Bahaya terjadi, lantas apa yang menyebabkan bahaya berubah menjadi bencana? Faktor manusia yang berada (atau harta benda) di lokasi bahaya akan menyebabkan manusia atau harta benda dapat menjadi korban. Kedekatan manusia dengan lokasi bahaya kita sebut sebagai paparan. Semakin banyak manusia yang berada dekat dengan lokasi bahaya, makin besar kemungkinan kejadian bahaya menjadi bencana.
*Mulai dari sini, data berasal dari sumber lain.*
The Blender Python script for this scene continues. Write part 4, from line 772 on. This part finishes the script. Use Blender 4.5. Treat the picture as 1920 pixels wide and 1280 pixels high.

Kemungkinan tersebut adalah risiko bencana.

Selain jumlah manusia atau harta benda, faktor lainnya adalah bagaimana kondisi manusia atau harta benda yang terpapar bahaya tersebut. Dalam RUU penanggulangan bencana hal ini disebutkan dalam definisi bencana, yaitu dalam frasa 'melampaui kemampuan masyarakat'. Gempa terjadi ribuan kali dalam setahun di Indonesia, gempa yang sama di suatu area dan di area lain memiliki dampak yang berbeda. Gempa Yogyakarta 2006, misalnya, dengan kekuatan 6,4 menyebabkan lebih dari 5.000 orang meninggal dunia. 

Gempa dengan magnitudo yang sama pada 2019 di Lao, Thailand mengakibatkan 12 orang luka-luka. Tentu saja kita tidak dapat membanding secara langsung, tetapi jumlah manusia dan kondisi masyarakat akan sangat berpengaruh. Manusia yang menentukan apakah suatu peristiwa geologis yang telah terjadi jutaan tahun yang lalu akan menjadi bencana atau sebagai peristiwa alam.